Sunday, April 20, 2008

Gendered Characters?

In class on Thursday, we asked if this novel was gendered. On the surface it seems to be a pretty straight novel, there are no traces to homosexuality that I am aware of. However, there seems to be this weird role reversal in some characters.

Charles Langelet possesses this opposition to war that makes him girlish. If I am not mistaken, he is the one that packed up all of his precious statues and artistic pieces before leaving for Paris . His heart condition is what kept him from fighting in both wars. He is a creature of habit and therefore did not flee as early as he should have. Charles would not trade his “fragments of beauty” for a blood and death and incessant fighting. It seems to me that Charles Langelet runs from fighting in the way that a girl runs away in fear. He protects his statues by giving them the same attention a mother would give a child. Gabriel Corte is similar with his manuscript. He is a self-centered writer whose child is his manuscript. These two men bestow love and attention on inanimate objects.

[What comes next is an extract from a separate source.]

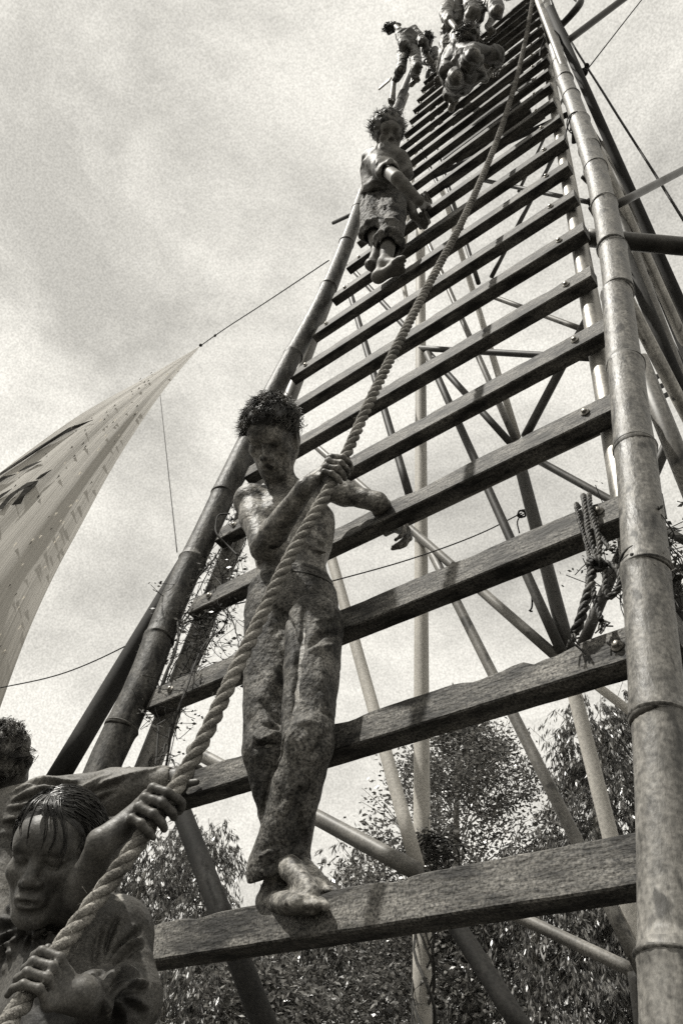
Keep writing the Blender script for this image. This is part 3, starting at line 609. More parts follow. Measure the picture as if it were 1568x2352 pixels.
# ------------------------------------------------------------------ people: one smooth surface per body, grown from tapered limbs (distance field + surface nets)
def vnoise(p, seed=0):
    """smooth value noise, -1..1"""
    i = np.floor(p).astype(np.int64); f = p - i; f = f * f * (3 - 2 * f)
    def h(dx, dy, dz):
        n = (i[..., 0] + dx) * 374761393 + (i[..., 1] + dy) * 668265263 + (i[..., 2] + dz) * 2147483647 + seed * 974711
        n = (n ^ (n >> 13)) * 1274126177 & 0xFFFFFFFF; n = (n ^ (n >> 16)) & 0xFFFF
        return n / 32767.5 - 1
    r = 0
    for dx in (0, 1):
        wx = f[..., 0] if dx else 1 - f[..., 0]
        for dy in (0, 1):
            wy = f[..., 1] if dy else 1 - f[..., 1]
            for dz in (0, 1): r = r + wx * wy * (f[..., 2] if dz else 1 - f[..., 2]) * h(dx, dy, dz)
    return r
class Sdf:
    def __init__(s, res): s.res = res; s.P = []; s.disp = None; s.pad = .0; s.rs = 1.0
    def cap(s, a, b, ra, rb, k=.01, op='+'):
        s.P.append(('c', np.asarray(a, float), np.asarray(b, float), ra * s.rs, rb * s.rs, k, op)); return s
    def ell(s, c, r, R=None, k=.01, op='+'):
        s.P.append(('e', np.asarray(c, float), np.asarray(r, float) * s.rs, np.eye(3) if R is None else np.asarray(R, float), None, k, op)); return s
    def half(s, c, n, k=.004):                          # cut away everything on the side n points to
        s.P.append(('h', np.asarray(c, float), nrm(n), None, None, k, '-')); return s
    def crease(s, a, b, depth, w):
        a, b = np.asarray(a, float), np.asarray(b, float); n_ = nrm(CAM - (a + b) / 2); s.P.append(('p', np.array([a, (a + b) / 2, b]), np.array([n_] * 3), np.array([.4, 1, .4]), depth, w, 'g')); return s
    @staticmethod
    def ev(q, p):
        t, a, b, c, d = q[:5]
        if t == 'c':
            ab = b - a; u = np.clip(((p - a) @ ab) / (ab @ ab + 1e-12), 0, 1); D = np.linalg.norm(p - a - u[..., None] * ab, axis=-1)
            return D - (c + u * (d - c))
        if t == 'e':
            l = (p - a) @ c; k0 = np.linalg.norm(l / b, axis=-1); k1 = np.linalg.norm(l / (b * b), axis=-1) + 1e-9
            return np.where(k0 < .05, -b.min() * .9, k0 * (k0 - 1) / k1)
        if t == 'h': return (a - p) @ b
        if t == 'p': return np.min([np.linalg.norm(p - x, axis=-1) for x in a], axis=0)
    def field(s, pts):
        f = np.full(pts.shape[:-1], 1.0)
        for q in s.P:
            if q[6] == 'g': continue
            e = s.ev(q, pts); k = q[5]
            if q[6] == '+': x = np.maximum(k - np.abs(f - e), 0) / k; f = np.minimum(f, e) - x * x * k * .25
            else: e = -e; x = np.maximum(k - np.abs(f - e), 0) / k; f = np.maximum(f, e) + x * x * k * .25
        return f
    def fold(s, px, depth, w, d0=1.0, d1=4.0):
        """a crease (+) or ridge (-) running over the surface along a line seen in the photograph"""
        L = np.array(px, float); sg = np.concatenate([[0], np.cumsum(np.linalg.norm(np.diff(L, axis=0), axis=1))]); n = max(3, int(sg[-1] / 18) + 1); t = np.linspace(0, sg[-1], n)
        if len(L) > 2: Q = spline(np.c_[L, np.zeros(len(L))], n)[:, :2]
        else: Q = np.stack([np.interp(t, sg, L[:, i]) for i in (0, 1)], 1)
        D = np.arange(d0, d1, .015); R3 = np.array([ray(u, v) / FPX for u, v in Q]); f = s.field(CAM + R3[:, None, :] * D[None, :, None]); hit = (f < 0)
        nn_ = []; pts = [(CAM + R3[i] * D[int(np.argmax(hit[i]))]) if hit[i].any() else None for i in range(n)]
        runs, cur = [], []
        for i in range(n):
            if pts[i] is None or (cur and np.linalg.norm(pts[i] - pts[cur[-1]]) > .10):
                if len(cur) > 1: runs.append(cur)
                cur = []
            if pts[i] is not None: cur.append(i)
        if len(cur) > 1: runs.append(cur)
        for c in runs:
            Pp = np.array([pts[i] for i in c]); h = .002; gr_ = np.stack([s.field(Pp + np.eye(3)[a] * h) - s.field(Pp - np.eye(3)[a] * h) for a in range(3)], 1); gr_ /= np.linalg.norm(gr_, axis=1)[:, None] + 1e-9
            e = np.sin(np.pi * (np.arange(len(c)) + .35) / (len(c) - .3)).clip(.05) ** .55; s.P.append(('p', Pp, gr_, e, depth, w, 'g'))
        return s
    def mesh(s):
        res = s.res; bs = 8; B = bs * res; lo = np.full(3, 1e9); hi = -lo
        for q in s.P:
            if q[6] != '+': continue
            if q[0] == 'c': pts = [q[1] - max(q[3], q[4]), q[1] + max(q[3], q[4]), q[2] - max(q[3], q[4]), q[2] + max(q[3], q[4])]
            else: pts = [q[1] - q[2].max(), q[1] + q[2].max()]
            for x in pts: lo = np.minimum(lo, x); hi = np.maximum(hi, x)
        lo -= .03; nb = np.ceil((hi + .03 - lo) / B).astype(int)
        gi = np.stack(np.meshgrid(*[np.arange(n) for n in nb], indexing='ij'), -1).reshape(-1, 3); ctr = lo + (gi + .5) * B; h = B * .87
        Dc = []; mn = np.full(len(ctr), 1e3)
        for q in s.P:
            d = s.ev(q, ctr); Dc.append(d)
            if q[6] == '+': mn = np.minimum(mn, d)
        m = .03 + s.pad; act = (mn < h + m) & (mn > -(h + m) - .02); neg = np.zeros(len(ctr), bool)
        for q, d in zip(s.P, Dc):
            if q[6] == '-': neg |= (np.abs(d) < h + .01) & (mn < h + m)
        act |= neg; ids = np.where(act)[0]
        gi = gi[ids]; mn = mn[ids]; o = np.stack(np.meshgrid(*[np.arange(bs + 1)] * 3, indexing='ij'), -1).reshape(-1, 3)
        n1 = bs + 1; Fd = np.full((len(ids), n1 ** 3), 1.0)
        pts = lo + (gi[:, None, :] * bs + o[None]) * res
        for q, d in zip(s.P, Dc):
            d = d[ids]; k = q[5]
            if q[6] == '+': sel = np.where(d - h < mn + h + k + .01)[0]
            elif q[6] == '-': sel = np.where(d < h + k + .002)[0]
            else: sel = np.where(d < h + .03)[0]
            if not len(sel): continue
            e = s.ev(q, pts[sel]); f = Fd[sel]
            if q[6] == '+':
                x = np.maximum(k - np.abs(f - e), 0) / k; Fd[sel] = np.minimum(f, e) - x * x * k * .25
            elif q[6] == '-':
                e = -e; x = np.maximum(k - np.abs(f - e), 0) / k; Fd[sel] = np.maximum(f, e) + x * x * k * .25
            else:
                _, Pp, gr_, ee, dep, w, _ = q; pp = pts[sel]; best = np.full(pp.shape[:-1], 1e9); am = np.zeros(pp.shape[:-1])
                for a in range(len(Pp) - 1):
                    ab = Pp[a + 1] - Pp[a]; u = np.clip(((pp - Pp[a]) @ ab) / (ab @ ab + 1e-12), 0, 1); v = pp - Pp[a] - u[..., None] * ab; nr = nrm(gr_[a] + gr_[a + 1]); hn = v @ nr
                    D2 = np.maximum((v * v).sum(-1) - hn * hn, 0) + np.maximum(np.abs(hn) - .020, 0) ** 2 * 9; b = D2 < best; best = np.where(b, D2, best); am = np.where(b, ee[a] * (1 - u) + ee[a + 1] * u, am)
                Fd[sel] = f + dep * am * np.exp(-best / (w * (.55 + .45 * am)) ** 2)
        if s.disp is not None: Fd = Fd + s.disp(pts)
        G = Fd.reshape(-1, n1, n1, n1); inside = G < 0
        # one vertex per cell with a sign change
        cs = [inside[:, a:a + bs, b:b + bs, c:c + bs] for a in (0, 1) for b in (0, 1) for c in (0, 1)]
        sm = sum(c.astype(np.int8) for c in cs); cell = (sm > 0) & (sm < 8); bi, x, y, z = np.where(cell)
        S = np.zeros((len(bi), 3)); Wt = np.zeros(len(bi))
        cor = [(a, b, c) for a in (0, 1) for b in (0, 1) for c in (0, 1)]
        val = {c: G[bi, x + c[0], y + c[1], z + c[2]] for c in cor}
        for c in cor:
            for ax in range(3):
                if c[ax]: continue
                c2 = list(c); c2[ax] = 1; c2 = tuple(c2); v0, v1 = val[c], val[c2]; cr = (v0 < 0) != (v1 < 0)
                t = np.where(cr, v0 / np.where(cr, v0 - v1, 1), 0); pt = np.tile(np.array(c, float), (len(bi), 1)); pt[:, ax] = t
                S[cr] += pt[cr]; Wt[cr] += 1
        gx = gi[bi] * bs + np.stack([x, y, z], 1); V = lo + (gx + S / Wt[:, None]) * res
        MM = int((nb.max() + 2) * bs + 4); key = (gx[:, 0] * MM + gx[:, 1]) * MM + gx[:, 2]; od = np.argsort(key); key = key[od]; V = V[od]
        Q = []
        for ax in range(3):
            sl0 = [slice(0, bs)] * 3; sl1 = list(sl0); sl1[ax] = slice(1, bs + 1)
            a0 = inside[(slice(None), *sl0)]; a1 = inside[(slice(None), *sl1)]; e = a0 != a1; ebi, ex, ey, ez = np.where(e)
            gg = gi[ebi] * bs + np.stack([ex, ey, ez], 1); u, w = [(1, 2), (2, 0), (0, 1)][ax]; ii = []
            for du, dw in ((0, 0), (-1, 0), (-1, -1), (0, -1)):
                c = gg.copy(); c[:, u] += du; c[:, w] += dw; kk = (c[:, 0] * MM + c[:, 1]) * MM + c[:, 2]; j = np.searchsorted(key, kk); j = np.minimum(j, len(key) - 1)
                ii.append(np.where(key[j] == kk, j, -1))
            ii = np.stack(ii, 1); flip = a0[ebi, ex, ey, ez]; ok = (ii >= 0).all(1); f = ii.copy(); f[~flip] = f[~flip][:, ::-1]; Q.append(f[ok])
        Q = np.concatenate(Q); return V, Q
    def obj(s, name, m, parent): V, F = s.mesh(); return mk(name, V, F, m, parent, True)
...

Some of the orphans that Father Pericand takes to safety are described as having girlish features. They are small, which also implies a girlish physique.

Corbin’s dancer, despite being self-centered and a typical female gives what she has to Hubert at the motel. Her sacrifice is small, but she is transformed from this self-centered female character, to one that is able to give. (She retains her beauty despite the war going on with her American makeup. That is a bit farfetched, but perhaps in a perfect world.)

Madame Pericand takes on the saintly role of head of household as her family flees Paris. Since her husband is left behind, she is forced to take care of her father-in-law, her children, and her servants. You don’t see her breakdown until she has found out that she has lost two sons and her father-in-law to the war. It takes a multitude of disasters in order for her to let her emotions down—the news of three deaths.
The characters in Suite Francaise are gendered compared to characters in other books we have read this semester. The characters do not fall into this role reversal by their own choice, but rather by circumstances beyond their control. World War II had a way of changing people.